Your task is to reproduce, verbatim and without pictures, the lines from the opening of the listing through the line containing "from mathutils import Vector, Matrix".
___ DATA SEGMENT ___
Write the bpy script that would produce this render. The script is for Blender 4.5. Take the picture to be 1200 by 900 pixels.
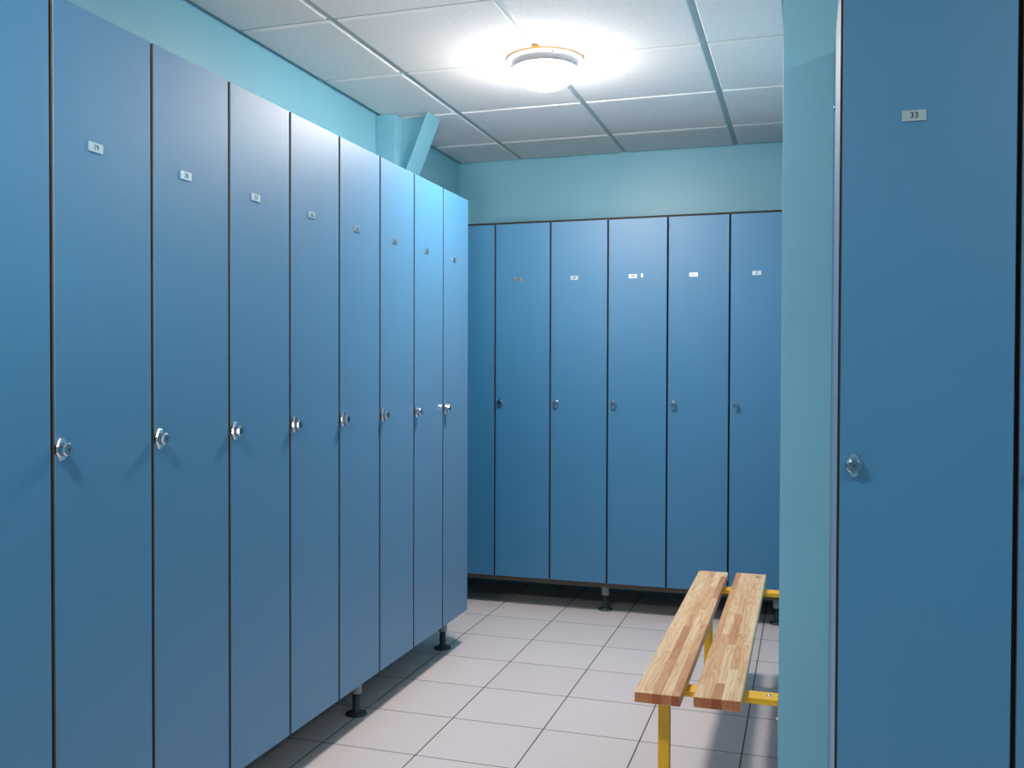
import bpy, bmesh, math, random
from mathutils import Vector, Matrix

# ---------------------------------------------------------------- clear
for o in list(bpy.data.objects):
    bpy.data.objects.remove(o, do_unlink=True)
S = bpy.context.scene
C = S.collection

# ---------------------------------------------------------------- camera
CX, CY, CZ = 1.438, 0.0, 1.235
YAW, PITCH, ROLL, FPX = -0.3062, -0.0164, 0.0032, 1092.3
fw = Vector((math.sin(YAW) * math.cos(PITCH), math.cos(YAW) * math.cos(PITCH), math.sin(PITCH)))
rt = Vector((math.cos(YAW), -math.sin(YAW), 0))
up = rt.cross(fw)
R = math.cos(ROLL) * rt + math.sin(ROLL) * up
U = -math.sin(ROLL) * rt + math.cos(ROLL) * up
cam_d = bpy.data.cameras.new('camera')
cam = bpy.data.objects.new('camera', cam_d)
C.objects.link(cam)
m = Matrix.Identity(4)
for i in range(3):
    m[i][0], m[i][1], m[i][2] = R[i], U[i], -fw[i]
m[0][3], m[1][3], m[2][3] = CX, CY, CZ
cam.matrix_world = m
cam_d.sensor_width = 36
cam_d.lens = FPX / 1200 * 36
cam_d.clip_start = 0.02
S.camera = cam

# ---------------------------------------------------------------- light and exposure
LAMP_MAIN = 25.0          # emission of the visible ceiling lamp's diffuser
LAMP_NEAR = 24.0          # same fixture behind the camera, left
LAMP_RIGHT = 13.0         # same fixture behind the camera, right
LAMP_COL = (1.0, 0.93, 0.87)
S.view_settings.view_transform = 'Standard'
S.view_settings.look = 'None'
S.view_settings.gamma = 1
S.view_settings.use_curve_mapping = False
S.view_settings.exposure = 3.3
# added unseen fill spot, aimed up to brighten the ceiling over the aisle
fl = bpy.data.lights.new('added_fill_spot', 'SPOT')
fl.energy = 24.0
fl.color = (1.0, 0.93, 0.90)
fl.spot_size = math.radians(44)
fl.spot_blend = 1.0
fl.shadow_soft_size = 0.25
flo = bpy.data.objects.new('added_fill_spot', fl)
C.objects.link(flo)
flo.location = (1.15, -0.45, 0.9)
flo.rotation_euler = (Vector((0.1, 3.2, 2.43)) - flo.location).to_track_quat('-Z', 'Y').to_euler()
w = bpy.data.worlds.new('world')
S.world = w
w.use_nodes = True
w.node_tree.nodes['Background'].inputs[0].default_value = (0.5, 0.7, 0.8, 1)
w.node_tree.nodes['Background'].inputs[1].default_value = 0.05

# ---------------------------------------------------------------- measures
ZC = 2.433                      # ceiling
XW = -0.515                     # left wall
YB = 5.14                       # back wall
XP, YP = 1.378, 2.36            # corner of the projecting wall on the right
XR, YN = 3.7, -1.7              # far right wall, wall behind the camera
ZB, ZT = 0.157, 1.981           # door bottom and top

# ---------------------------------------------------------------- materials
def srgb(r, g, b):
    f = lambda c: (c / 255 / 12.92) if c / 255 <= 0.04045 else ((c / 255 + 0.055) / 1.055) ** 2.4
    return (f(r), f(g), f(b), 1)

class NT:
    def __init__(s, name):
        s.m = bpy.data.materials.new(name)
        s.m.use_nodes = True
        s.t = s.m.node_tree
        s.b = s.t.nodes['Principled BSDF']
    def n(s, typ, **kw):
        x = s.t.nodes.new(typ)
        for k, v in kw.items():
            if k.startswith('i_'):
                key = k[2:]
                x.inputs[int(key) if key.isdigit() else key].default_value = v
            else:
                setattr(x, k, v)
        return x
    def l(s, a, b):
        s.t.links.new(a, b)
    def math(s, op, a, b=None, c=None):
        x = s.n('ShaderNodeMath', operation=op)
        for i, v in enumerate((a, b, c)):
            if v is None: continue
            if isinstance(v, (int, float)): x.inputs[i].default_value = v
            else: s.l(v, x.inputs[i])
        return x.outputs[0]
    def bump(s, h, strength, dist):
        x = s.n('ShaderNodeBump')
        x.inputs['Strength'].default_value = strength
        x.inputs['Distance'].default_value = dist
        s.l(h, x.inputs['Height'])
        s.l(x.outputs[0], s.b.inputs['Normal'])

def simple(name, col, rough=0.5, metal=0.0, spec=0.5, vary=0.0, scale=20, bump=0.0, bdist=0.001, bscale=300):
    k = NT(name)
    k.b.inputs['Base Color'].default_value = col
    k.b.inputs['Roughness'].default_value = rough
    k.b.inputs['Metallic'].default_value = metal
    k.b.inputs['Specular IOR Level'].default_value = spec
    co = k.n('ShaderNodeTexCoord')
    nz = k.n('ShaderNodeTexNoise', i_Scale=scale, i_Detail=4.0)
    k.l(co.outputs['Object'], nz.inputs['Vector'])
    rp = k.n('ShaderNodeMapRange')
    rp.inputs['From Min'].default_value = 0.3
    rp.inputs['From Max'].default_value = 0.7
    rp.inputs['To Min'].default_value = 1 - vary
    rp.inputs['To Max'].default_value = 1 + vary
    k.l(nz.outputs[0], rp.inputs['Value'])
    mx = k.n('ShaderNodeVectorMath', operation='SCALE')
    mx.inputs[0].default_value = col[:3]
    k.l(rp.outputs[0], mx.inputs['Scale'])
    k.l(mx.outputs[0], k.b.inputs['Base Color'])
    if bump:
        n2 = k.n('ShaderNodeTexNoise', i_Scale=bscale, i_Detail=2.0)
        k.l(co.outputs['Object'], n2.inputs['Vector'])
        k.bump(n2.outputs[0], bump, bdist)
    return k.m

M = {}
M['laminate'] = simple('blue_laminate', (0.019, 0.172, 0.340, 1), 0.5, 0, 0.85, 0.015, 6, 0.06, 0.0006, 900)
_p = M['laminate'].node_tree.nodes['Principled BSDF'].inputs
_p['IOR'].default_value = 1.6
_p['Sheen Weight'].default_value = 0.17
_p['Sheen Roughness'].default_value = 0.45
_p['Sheen Tint'].default_value = (1.0, 0.95, 0.95, 1)
M['core'] = simple('brown_laminate_core_lit', (0.105, 0.078, 0.052, 1), 0.6, 0, 0.3, 0.1, 30)  # core tone lightened: light on the left row's gaps is put into the colour
M['core_dark'] = simple('dark_laminate_core', (0.028, 0.021, 0.016, 1), 0.6, 0, 0.3, 0.1, 30)  # same core as a darker copy, for body edges of back and right rows
M['shell'] = simple('dark_locker_carcass', (0.02, 0.018, 0.016, 1), 0.7, 0, 0.2, 0.1, 10)
M['wall'] = simple('teal_wall_paint', (0.235, 0.54, 0.67, 1), 0.42, 0, 0.6, 0.02, 3, 0.08, 0.002, 120)
M['chrome'] = simple('chrome', (0.62, 0.64, 0.68, 1), 0.12, 1.0, 0.5, 0.02, 30)
M['cap_face'] = simple('brushed_lock_face', (0.27, 0.33, 0.38, 1), 0.25, 1.0, 0.5, 0.05, 200)
M['slot'] = simple('dark_slot', (0.03, 0.035, 0.045, 1), 0.5, 0, 0.3, 0.02, 30)
M['alu'] = simple('satin_aluminium', (0.60, 0.68, 0.69, 1), 0.36, 1.0, 0.5, 0.02, 60)
M['ink'] = simple('dark_lettering', (0.015, 0.02, 0.03, 1), 0.6, 0, 0.3, 0.0)
M['sticker'] = simple('white_sticker', (0.85, 0.85, 0.85, 1), 0.4, 0, 0.5, 0.0)
M['foot_grey'] = simple('grey_plastic_sleeve', (0.24, 0.28, 0.30, 1), 0.4, 0, 0.5, 0.04, 40)
M['foot_dark'] = simple('dark_plastic_foot', (0.035, 0.05, 0.06, 1), 0.45, 0, 0.5, 0.04, 40)
M['yellow'] = simple('yellow_powder_coat', (0.92, 0.50, 0.015, 1), 0.4, 0, 0.5, 0.03, 15, 0.03, 0.0005, 500)
M['white'] = simple('white_enamel', (0.8, 0.8, 0.82, 1), 0.4, 0, 0.5, 0.01)
M['gasket'] = simple('amber_gasket', (0.9, 0.5, 0.08, 1), 0.5, 0, 0.3, 0.02)
M['tile_edge'] = simple('ceiling_tile_edge', (0.88, 0.86, 0.84, 1), 0.7, 0, 0.3, 0.01)
M['tee'] = simple('grey_ceiling_tee', (0.42, 0.52, 0.55, 1), 0.5, 0, 0.4, 0.01)

def ceiling_tile():
    k = NT('mineral_ceiling_tile')
    co = k.n('ShaderNodeTexCoord')
    n1 = k.n('ShaderNodeTexNoise', i_Scale=260.0, i_Detail=3.0)
    k.l(co.outputs['Object'], n1.inputs['Vector'])
    cr = k.n('ShaderNodeValToRGB')
    cr.color_ramp.elements[0].position = 0.34
    cr.color_ramp.elements[0].color = (0.80, 0.78, 0.77, 1)
    cr.color_ramp.elements[1].position = 0.56
    cr.color_ramp.elements[1].color = (0.91, 0.88, 0.87, 1)
    k.l(n1.outputs[0], cr.inputs[0])
    k.l(cr.outputs[0], k.b.inputs['Base Color'])
    k.b.inputs['Roughness'].default_value = 0.9
    k.b.inputs['Specular IOR Level'].default_value = 0.1
    k.bump(n1.outputs[0], 0.35, 0.002)
    return k.m
M['tile'] = ceiling_tile()

def floor_mat():
    k = NT('floor_tiles')
    co = k.n('ShaderNodeTexCoord')
    sp = k.n('ShaderNodeSeparateXYZ')
    k.l(co.outputs['Object'], sp.inputs[0])
    FX, FS, GY, GS = -0.0751, 0.331, 4.3944, 0.3333
    def axis(v, off, pitch):
        u = k.math('DIVIDE', k.math('SUBTRACT', v, off), pitch)
        fr = k.math('FRACT', u)
        d = k.math('MINIMUM', fr, k.math('SUBTRACT', 1.0, fr))
        return k.math('MULTIPLY', d, pitch), k.math('FLOOR', u)
    dx, ix = axis(sp.outputs[0], FX - FS * 20, FS)
    dy, iy = axis(sp.outputs[1], GY - GS * 30, GS)
    mr = []
    for d, hw in ((dx, 0.0021), (dy, 0.0019)):
        r = k.n('ShaderNodeMapRange')
        r.inputs['From Min'].default_value = hw - 0.0006
        r.inputs['From Max'].default_value = hw + 0.0008
        k.l(d, r.inputs['Value'])
        mr.append(r.outputs[0])
    tile = k.math('MINIMUM', mr[0], mr[1])
    cmb = k.n('ShaderNodeCombineXYZ')
    k.l(ix, cmb.inputs[0]); k.l(iy, cmb.inputs[1])
    wn = k.n('ShaderNodeTexWhiteNoise', noise_dimensions='3D')
    k.l(cmb.outputs[0], wn.inputs['Vector'])
    nz = k.n('ShaderNodeTexNoise', i_Scale=7.0, i_Detail=5.0)
    k.l(co.outputs['Object'], nz.inputs['Vector'])
    n3 = k.n('ShaderNodeTexNoise', i_Scale=350.0, i_Detail=2.0)
    k.l(co.outputs['Object'], n3.inputs['Vector'])
    v = k.math('ADD', k.math('MULTIPLY', wn.outputs[0], 0.05), k.math('MULTIPLY', nz.outputs[0], 0.06))
    v = k.math('ADD', v, k.math('MULTIPLY', n3.outputs[0], 0.05))
    v = k.math('ADD', v, 0.92)
    sc = k.n('ShaderNodeVectorMath', operation='SCALE')
    sc.inputs[0].default_value = (0.70, 0.62, 0.62)
    k.l(v, sc.inputs['Scale'])
    mx = k.n('ShaderNodeMix', data_type='RGBA')
    mx.inputs[6].default_value = (0.085, 0.07, 0.066, 1)
    k.l(sc.outputs[0], mx.inputs[7])
    k.l(tile, mx.inputs[0])
    k.l(mx.outputs[2], k.b.inputs['Base Color'])
    rr = k.n('ShaderNodeMapRange')
    rr.inputs['To Min'].default_value = 0.9
    rr.inputs['To Max'].default_value = 0.42
    k.l(tile, rr.inputs['Value'])
    k.l(rr.outputs[0], k.b.inputs['Roughness'])
    k.b.inputs['Specular IOR Level'].default_value = 0.35
    hh = k.math('ADD', tile, k.math('MULTIPLY', n3.outputs[0], 0.05))
    k.bump(hh, 0.6, 0.0015)
    return k.m
M['floor'] = floor_mat()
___
**OUTPUT OF THE EXERCISE**
Write the bpy script that would produce this render. The script is for Blender 4.5. Take the picture to be 1200 by 900 pixels.
import bpy, bmesh, math, random
from mathutils import Vector, Matrix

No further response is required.